Les Pères de l’Église/Tome 3/Livre II/Chapitre XXVI
CHAPITRE XXVI.
Les hommes doués d’un sens droit, et qui aiment sincèrement la vérité, pourront, par une étude attentive et assidue, faire de grands progrès dans la science des choses que Dieu a mises à la portée de notre esprit. Or, cette science nous est offerte dans les divines Écritures, où nous pouvons l’étudier dans des textes clairs, précis et exempts de toute ambiguité.
Les paraboles ne sont bonnes à employer que lorsqu’il s’agit de fortifier l’explication d’un sens clair et précis. Et l’on ne doit pas s’en servir lorsqu’il est question de choses dont le sens est douteux ; dans les choses dont le sens est clair, tout le monde entend de la même manière la parabole qui lui est appliquée ; la vérité ressort ainsi avec une nouvelle force, elle se fixe également dans les esprits, et ne trouve nulle opposition. Dans les choses ambiguës, l’emploi des paraboles n’est propre qu’à augmenter encore l’obscurité, parce que chacun leur donne un sens différent ; de manière qu’il y aura autant de sortes de vérités qu’il y aura d’individus qui veulent expliquer la parabole proposée ; c’est ce qui arrive parmi les philosophes païens.

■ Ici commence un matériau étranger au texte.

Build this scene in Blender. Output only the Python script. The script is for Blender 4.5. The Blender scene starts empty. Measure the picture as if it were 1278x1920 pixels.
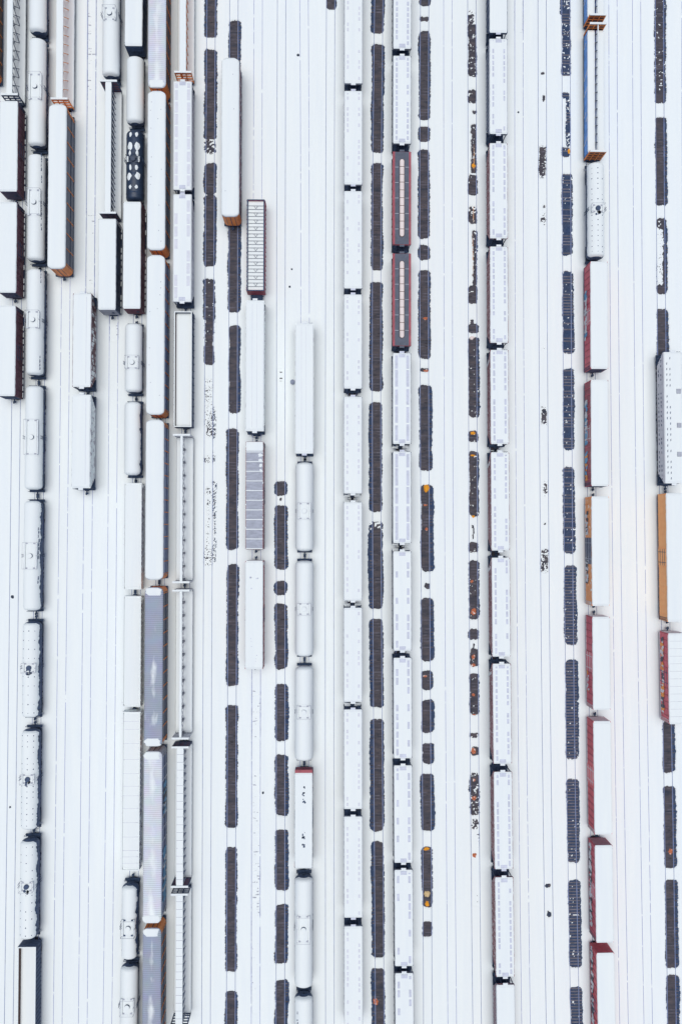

Voilà pourquoi souvent l’homme se fatigue à chercher et ne trouve rien, parce qu’il a dédaigné et méconnu la règle dont il faut se servir pour trouver. Mais quand l’époux viendra et qu’il ne trouvera pas la lampe allumée, il s’en prendra à ceux qui ont satisfait l’orgueil de leur esprit en soutenant des raisonnements captieux à l’aide de paraboles, abandonnant la vérité dont Dieu fait luire le flambeau aux yeux de tous ; et ils seront ainsi exclus du royaume céleste. Et, en effet, les saintes Écritures, les prophéties, les Évangiles, tout nous enseigne clairement, indubitablement, malgré l’incrédulité de quelques-uns, qu’il n’y a qu’un seul et même Dieu, qui, par le ministère de son Verbe, a créé tout ce qui existe, soit les choses visibles et invisibles, soit les choses terrestres, soit les choses célestes ; et d’ailleurs, cette vérité ne frappe-t-elle pas nos yeux de toutes parts dans le spectacle de l’univers ? Ils doivent donc nous sembler bien stupides, ceux qui ferment volontairement leurs yeux à une vérité aussi évidente, et ne veulent pas considérer son éclat en se repliant sur eux-mêmes ; ils prétendent à toute force se forger un Dieu à leur guise, mais, malgré tous leurs efforts, ils ne peuvent trouver dans les Écritures rien qui soit capable de donner quelqu’appui à leur système. Ils avouent eux-mêmes leur impuissance à cet égard, quand ils nous disent que le Sauveur n’a enseigné la vérité qu’à quelques disciples privilégiés, seuls capables de la voir sous les paraboles et sous les énigmes dont elle s’enveloppe. Ne vont-ils pas jusqu’à dire que le Dieu qui est annoncé au monde n’est pas le même que le Père suprême, dont il n’est permis d’entrevoir la réalité qu’à travers les énigmes et les paraboles ?
Mais les paraboles peuvent s’expliquer de plusieurs manières. Et quel est l’ami de la vérité qui ne reconnaîtra pas qu’il faut être insensé et vouloir se précipiter volontairement dans mille écueils, pour aller chercher sous le sens énigmatique des paraboles des vérités qui sont évidentes par elles-mêmes sur la nature de la Divinité ? En agir de la sorte, n’est-ce pas, au lieu de bâtir sa maison dans un lieu découvert, et sur des fondements fermes et solides, vouloir construire sur un sable mouvant ? Aussi un pareil édifice est-il facile à renverser.